Anti-porn activists played a central role. They’ve been trying to nuke porn for decades — and now they’ve partly succeeded.
Their tactics relied on misrepresenting AV’s effectiveness and attacking the morality of anyone who dared to question their “protect the children” narrative.
They pushed their agenda without the slightest accountability for blatant falsehoods — like claiming “AV works.”
The press, far and wide, didn’t challenge any of it. Journalists let grotesque claims go unchecked — abandoning the scrutiny they claim to stand for.
But of course — they were likely too busy with their usual political propaganda routines.
Some even went out of their way to demonize porn sites — fabricating storylines and spreading outright lies.
Watching all this unfold, we don’t even want to imagine how more complex problems are being handled — there’s every reason to believe it’s even worse.
Ideology has replaced common sense entirely.
It’s long been our view that the way a society treats porn is a strong indicator of how free it truly is. And on that front, we can say one thing with certainty: freedom is regressing everywhere in the West.
Censorship is rampant — but that’s a topic for another time, if anything is left by then.
TLDR
The idiocracy has won. AV is coming into force across multiple countries — many around the same time. We'll be forced to verify your age, and we already know we'll lose almost all our users in the process.
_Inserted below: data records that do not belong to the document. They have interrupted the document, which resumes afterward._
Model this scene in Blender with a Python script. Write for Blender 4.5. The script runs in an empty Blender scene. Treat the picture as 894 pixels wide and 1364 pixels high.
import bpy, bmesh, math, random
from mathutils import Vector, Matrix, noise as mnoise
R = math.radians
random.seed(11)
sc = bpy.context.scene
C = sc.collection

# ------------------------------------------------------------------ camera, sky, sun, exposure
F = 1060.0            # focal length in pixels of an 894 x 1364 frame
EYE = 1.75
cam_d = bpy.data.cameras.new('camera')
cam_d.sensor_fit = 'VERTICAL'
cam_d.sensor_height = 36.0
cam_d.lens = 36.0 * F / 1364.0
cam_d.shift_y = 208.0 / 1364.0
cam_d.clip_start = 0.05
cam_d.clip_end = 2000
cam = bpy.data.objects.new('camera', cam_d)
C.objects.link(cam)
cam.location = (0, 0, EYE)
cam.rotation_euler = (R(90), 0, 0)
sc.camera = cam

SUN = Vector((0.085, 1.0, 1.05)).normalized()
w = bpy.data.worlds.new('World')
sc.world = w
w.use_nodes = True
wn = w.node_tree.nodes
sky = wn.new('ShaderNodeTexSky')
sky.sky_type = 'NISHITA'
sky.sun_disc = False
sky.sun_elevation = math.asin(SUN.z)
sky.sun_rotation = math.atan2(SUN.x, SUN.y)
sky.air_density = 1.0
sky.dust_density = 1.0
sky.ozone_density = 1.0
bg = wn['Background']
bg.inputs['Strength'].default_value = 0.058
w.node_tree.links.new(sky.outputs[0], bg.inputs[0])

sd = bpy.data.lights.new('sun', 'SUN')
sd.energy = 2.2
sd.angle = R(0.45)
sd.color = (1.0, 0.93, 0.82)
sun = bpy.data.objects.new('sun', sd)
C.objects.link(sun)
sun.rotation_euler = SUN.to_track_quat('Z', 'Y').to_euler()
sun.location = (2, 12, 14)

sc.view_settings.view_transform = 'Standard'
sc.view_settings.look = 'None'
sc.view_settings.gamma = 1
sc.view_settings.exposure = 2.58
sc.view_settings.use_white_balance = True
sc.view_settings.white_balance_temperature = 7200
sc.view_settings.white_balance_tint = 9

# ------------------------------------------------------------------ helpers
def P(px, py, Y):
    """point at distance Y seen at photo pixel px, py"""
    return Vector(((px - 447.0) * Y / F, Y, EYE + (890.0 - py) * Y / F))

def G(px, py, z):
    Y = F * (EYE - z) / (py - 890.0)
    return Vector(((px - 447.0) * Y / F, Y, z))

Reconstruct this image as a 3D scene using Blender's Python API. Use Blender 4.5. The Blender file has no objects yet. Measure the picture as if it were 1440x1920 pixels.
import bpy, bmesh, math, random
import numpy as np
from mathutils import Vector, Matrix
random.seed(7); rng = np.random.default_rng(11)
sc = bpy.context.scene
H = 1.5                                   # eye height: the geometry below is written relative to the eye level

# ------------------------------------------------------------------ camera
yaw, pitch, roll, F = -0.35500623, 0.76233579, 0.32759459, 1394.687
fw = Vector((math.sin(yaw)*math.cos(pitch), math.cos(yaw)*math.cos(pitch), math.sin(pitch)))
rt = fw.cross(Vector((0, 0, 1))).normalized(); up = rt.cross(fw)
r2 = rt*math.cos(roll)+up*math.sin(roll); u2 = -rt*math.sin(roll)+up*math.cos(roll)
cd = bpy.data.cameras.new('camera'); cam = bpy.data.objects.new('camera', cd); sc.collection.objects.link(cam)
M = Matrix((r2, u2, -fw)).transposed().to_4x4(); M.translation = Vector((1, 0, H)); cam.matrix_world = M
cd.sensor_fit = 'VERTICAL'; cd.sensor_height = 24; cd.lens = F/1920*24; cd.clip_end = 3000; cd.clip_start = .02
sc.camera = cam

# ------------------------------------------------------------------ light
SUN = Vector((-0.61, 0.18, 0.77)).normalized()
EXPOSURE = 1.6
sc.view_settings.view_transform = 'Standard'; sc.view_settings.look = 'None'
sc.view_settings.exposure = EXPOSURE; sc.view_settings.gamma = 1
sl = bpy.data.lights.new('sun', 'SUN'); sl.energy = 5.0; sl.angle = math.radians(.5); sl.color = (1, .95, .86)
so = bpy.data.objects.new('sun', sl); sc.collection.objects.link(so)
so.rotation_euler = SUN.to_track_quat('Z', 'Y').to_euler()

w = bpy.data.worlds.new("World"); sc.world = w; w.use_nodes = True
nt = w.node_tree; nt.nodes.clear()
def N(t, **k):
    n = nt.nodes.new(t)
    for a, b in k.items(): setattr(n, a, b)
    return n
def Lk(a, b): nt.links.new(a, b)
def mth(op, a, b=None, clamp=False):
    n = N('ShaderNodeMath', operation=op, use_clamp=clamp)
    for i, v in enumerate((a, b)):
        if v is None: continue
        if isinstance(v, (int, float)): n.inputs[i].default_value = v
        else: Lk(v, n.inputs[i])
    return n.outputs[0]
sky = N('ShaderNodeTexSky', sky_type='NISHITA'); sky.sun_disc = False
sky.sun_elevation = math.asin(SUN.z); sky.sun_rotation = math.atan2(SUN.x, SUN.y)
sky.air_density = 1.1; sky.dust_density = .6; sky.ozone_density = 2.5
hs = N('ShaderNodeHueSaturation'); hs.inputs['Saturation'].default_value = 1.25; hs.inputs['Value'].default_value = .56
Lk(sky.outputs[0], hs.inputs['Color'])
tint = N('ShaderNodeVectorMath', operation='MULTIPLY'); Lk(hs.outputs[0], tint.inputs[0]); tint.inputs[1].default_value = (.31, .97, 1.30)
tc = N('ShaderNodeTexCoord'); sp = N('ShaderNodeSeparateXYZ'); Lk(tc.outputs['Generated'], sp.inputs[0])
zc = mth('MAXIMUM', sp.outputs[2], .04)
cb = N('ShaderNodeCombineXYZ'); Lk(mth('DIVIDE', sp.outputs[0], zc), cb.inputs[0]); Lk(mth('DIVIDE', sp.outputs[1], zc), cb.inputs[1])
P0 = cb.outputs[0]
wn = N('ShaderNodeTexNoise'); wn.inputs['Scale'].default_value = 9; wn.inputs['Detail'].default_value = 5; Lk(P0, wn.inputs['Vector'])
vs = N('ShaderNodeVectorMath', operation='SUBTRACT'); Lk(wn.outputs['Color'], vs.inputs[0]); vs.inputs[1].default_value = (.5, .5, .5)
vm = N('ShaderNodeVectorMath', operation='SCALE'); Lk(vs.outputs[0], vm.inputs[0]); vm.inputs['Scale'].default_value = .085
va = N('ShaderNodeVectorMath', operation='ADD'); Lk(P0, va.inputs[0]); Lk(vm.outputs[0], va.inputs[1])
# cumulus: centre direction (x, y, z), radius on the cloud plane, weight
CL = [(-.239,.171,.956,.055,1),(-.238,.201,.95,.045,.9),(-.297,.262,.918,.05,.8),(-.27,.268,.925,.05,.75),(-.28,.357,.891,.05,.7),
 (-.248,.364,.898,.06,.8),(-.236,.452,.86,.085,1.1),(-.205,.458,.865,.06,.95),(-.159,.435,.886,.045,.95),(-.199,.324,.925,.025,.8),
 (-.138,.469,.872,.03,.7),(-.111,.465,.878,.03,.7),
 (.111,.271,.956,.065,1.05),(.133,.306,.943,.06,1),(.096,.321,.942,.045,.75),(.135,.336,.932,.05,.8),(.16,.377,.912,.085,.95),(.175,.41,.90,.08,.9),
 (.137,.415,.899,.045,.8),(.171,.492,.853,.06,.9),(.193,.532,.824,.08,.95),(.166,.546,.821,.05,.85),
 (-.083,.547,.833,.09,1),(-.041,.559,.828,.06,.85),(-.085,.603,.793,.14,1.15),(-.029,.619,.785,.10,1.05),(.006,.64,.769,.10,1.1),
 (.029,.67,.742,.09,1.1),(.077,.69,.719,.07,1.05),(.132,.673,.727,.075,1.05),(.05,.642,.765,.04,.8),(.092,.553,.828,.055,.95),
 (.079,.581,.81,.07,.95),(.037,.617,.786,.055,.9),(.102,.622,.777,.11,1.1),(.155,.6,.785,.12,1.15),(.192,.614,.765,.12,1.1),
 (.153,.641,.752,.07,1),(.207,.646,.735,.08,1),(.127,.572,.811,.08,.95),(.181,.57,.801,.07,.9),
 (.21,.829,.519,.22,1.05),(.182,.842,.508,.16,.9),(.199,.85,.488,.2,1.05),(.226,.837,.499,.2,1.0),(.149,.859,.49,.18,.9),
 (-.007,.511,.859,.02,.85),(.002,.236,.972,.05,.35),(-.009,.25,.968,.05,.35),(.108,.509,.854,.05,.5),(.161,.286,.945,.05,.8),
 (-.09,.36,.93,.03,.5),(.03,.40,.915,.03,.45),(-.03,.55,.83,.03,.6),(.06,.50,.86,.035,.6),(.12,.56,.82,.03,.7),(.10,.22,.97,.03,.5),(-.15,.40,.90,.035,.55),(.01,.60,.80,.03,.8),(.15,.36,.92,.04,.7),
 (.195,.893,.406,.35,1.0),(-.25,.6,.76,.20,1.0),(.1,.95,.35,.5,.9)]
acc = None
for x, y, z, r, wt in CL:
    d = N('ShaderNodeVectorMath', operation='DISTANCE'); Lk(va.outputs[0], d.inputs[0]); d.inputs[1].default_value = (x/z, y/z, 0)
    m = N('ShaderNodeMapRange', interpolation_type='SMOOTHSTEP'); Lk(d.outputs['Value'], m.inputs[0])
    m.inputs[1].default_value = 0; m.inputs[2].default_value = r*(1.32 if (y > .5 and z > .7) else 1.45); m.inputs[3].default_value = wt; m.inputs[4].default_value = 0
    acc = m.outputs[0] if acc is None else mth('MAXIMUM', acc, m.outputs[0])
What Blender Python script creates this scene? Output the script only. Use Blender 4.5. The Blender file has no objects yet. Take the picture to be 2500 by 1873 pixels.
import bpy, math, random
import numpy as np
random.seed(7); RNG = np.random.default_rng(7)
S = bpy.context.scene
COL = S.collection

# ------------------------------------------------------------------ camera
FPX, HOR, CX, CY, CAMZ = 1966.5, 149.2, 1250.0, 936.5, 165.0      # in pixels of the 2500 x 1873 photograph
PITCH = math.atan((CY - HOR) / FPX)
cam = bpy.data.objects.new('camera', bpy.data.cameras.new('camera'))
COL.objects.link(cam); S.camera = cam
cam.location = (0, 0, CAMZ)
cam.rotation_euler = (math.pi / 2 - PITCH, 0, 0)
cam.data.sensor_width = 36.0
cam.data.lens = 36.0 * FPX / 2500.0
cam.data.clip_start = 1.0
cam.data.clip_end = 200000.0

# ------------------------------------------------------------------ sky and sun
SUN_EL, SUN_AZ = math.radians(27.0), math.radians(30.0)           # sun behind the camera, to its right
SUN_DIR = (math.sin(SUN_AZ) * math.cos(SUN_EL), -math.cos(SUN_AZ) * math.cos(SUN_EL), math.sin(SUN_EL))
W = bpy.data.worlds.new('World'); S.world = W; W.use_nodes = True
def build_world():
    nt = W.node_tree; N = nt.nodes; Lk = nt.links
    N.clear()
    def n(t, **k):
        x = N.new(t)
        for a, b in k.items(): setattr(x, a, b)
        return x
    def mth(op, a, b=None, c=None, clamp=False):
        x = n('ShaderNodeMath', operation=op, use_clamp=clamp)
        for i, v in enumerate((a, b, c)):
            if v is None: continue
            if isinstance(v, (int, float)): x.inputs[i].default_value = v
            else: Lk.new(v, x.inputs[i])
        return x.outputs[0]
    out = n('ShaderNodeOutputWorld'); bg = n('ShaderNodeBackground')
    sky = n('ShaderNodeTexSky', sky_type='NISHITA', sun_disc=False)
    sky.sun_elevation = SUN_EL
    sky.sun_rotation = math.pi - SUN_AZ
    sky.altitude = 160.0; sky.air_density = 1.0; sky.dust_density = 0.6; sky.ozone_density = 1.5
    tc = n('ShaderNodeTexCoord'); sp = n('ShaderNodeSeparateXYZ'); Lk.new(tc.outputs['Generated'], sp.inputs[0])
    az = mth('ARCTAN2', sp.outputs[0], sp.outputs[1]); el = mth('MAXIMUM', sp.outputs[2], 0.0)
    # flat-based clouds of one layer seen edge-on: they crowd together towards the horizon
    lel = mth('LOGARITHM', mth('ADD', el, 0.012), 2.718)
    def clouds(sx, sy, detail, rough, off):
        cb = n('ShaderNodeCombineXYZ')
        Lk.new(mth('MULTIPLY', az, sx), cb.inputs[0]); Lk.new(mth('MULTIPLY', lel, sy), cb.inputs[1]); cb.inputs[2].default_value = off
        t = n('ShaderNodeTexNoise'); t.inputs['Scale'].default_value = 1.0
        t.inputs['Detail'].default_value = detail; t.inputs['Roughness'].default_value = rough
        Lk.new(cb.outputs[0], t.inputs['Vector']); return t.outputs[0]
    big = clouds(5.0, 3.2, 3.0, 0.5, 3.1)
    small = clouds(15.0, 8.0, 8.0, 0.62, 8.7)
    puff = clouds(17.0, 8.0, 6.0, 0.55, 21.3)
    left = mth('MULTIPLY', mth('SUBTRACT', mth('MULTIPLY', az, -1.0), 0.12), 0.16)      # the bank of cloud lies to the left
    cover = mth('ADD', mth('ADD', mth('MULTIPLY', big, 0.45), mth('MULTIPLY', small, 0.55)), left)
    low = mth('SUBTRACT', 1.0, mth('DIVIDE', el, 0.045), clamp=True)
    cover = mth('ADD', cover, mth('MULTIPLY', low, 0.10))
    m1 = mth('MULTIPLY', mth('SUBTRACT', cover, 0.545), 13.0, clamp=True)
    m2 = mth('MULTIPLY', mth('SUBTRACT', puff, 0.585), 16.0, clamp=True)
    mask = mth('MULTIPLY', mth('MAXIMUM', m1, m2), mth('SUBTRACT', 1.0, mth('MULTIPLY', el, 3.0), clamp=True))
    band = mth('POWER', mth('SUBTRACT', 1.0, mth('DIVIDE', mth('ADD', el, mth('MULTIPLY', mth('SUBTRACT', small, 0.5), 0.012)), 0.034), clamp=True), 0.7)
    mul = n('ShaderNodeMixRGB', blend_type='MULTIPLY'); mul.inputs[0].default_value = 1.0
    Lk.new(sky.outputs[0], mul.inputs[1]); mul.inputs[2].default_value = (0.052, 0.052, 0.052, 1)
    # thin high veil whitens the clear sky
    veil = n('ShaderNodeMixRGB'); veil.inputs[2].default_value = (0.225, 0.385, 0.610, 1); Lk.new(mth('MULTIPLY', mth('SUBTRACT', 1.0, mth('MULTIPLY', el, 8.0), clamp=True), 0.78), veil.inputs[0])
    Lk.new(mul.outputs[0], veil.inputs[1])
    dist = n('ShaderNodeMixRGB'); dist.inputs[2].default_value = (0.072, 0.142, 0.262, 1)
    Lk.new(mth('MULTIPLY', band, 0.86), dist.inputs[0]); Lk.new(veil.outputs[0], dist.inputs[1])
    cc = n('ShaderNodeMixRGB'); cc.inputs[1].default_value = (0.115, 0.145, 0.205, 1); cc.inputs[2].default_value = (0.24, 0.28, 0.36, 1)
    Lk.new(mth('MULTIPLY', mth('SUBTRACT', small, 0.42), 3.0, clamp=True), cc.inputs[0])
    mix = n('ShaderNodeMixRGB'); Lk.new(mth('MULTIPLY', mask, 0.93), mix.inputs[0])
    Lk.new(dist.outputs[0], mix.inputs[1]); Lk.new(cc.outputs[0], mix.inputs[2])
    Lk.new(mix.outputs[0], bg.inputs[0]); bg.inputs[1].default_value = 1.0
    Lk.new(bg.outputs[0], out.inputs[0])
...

Only a few sites like ours are being targeted, so porn will remain available everywhere else. Minors won’t be safer — just redirected to social media platforms or darker, unregulated corners of the internet.
This is the result of an ongoing moral panic, carried by dishonest ideologues, opportunistic politicians, and a media class that thrives on fear and outrage.
We're witnessing censorship disguised as “protection,” incompetence dressed up as virtue, and a total collapse of rational policymaking. And everyone will pay the price.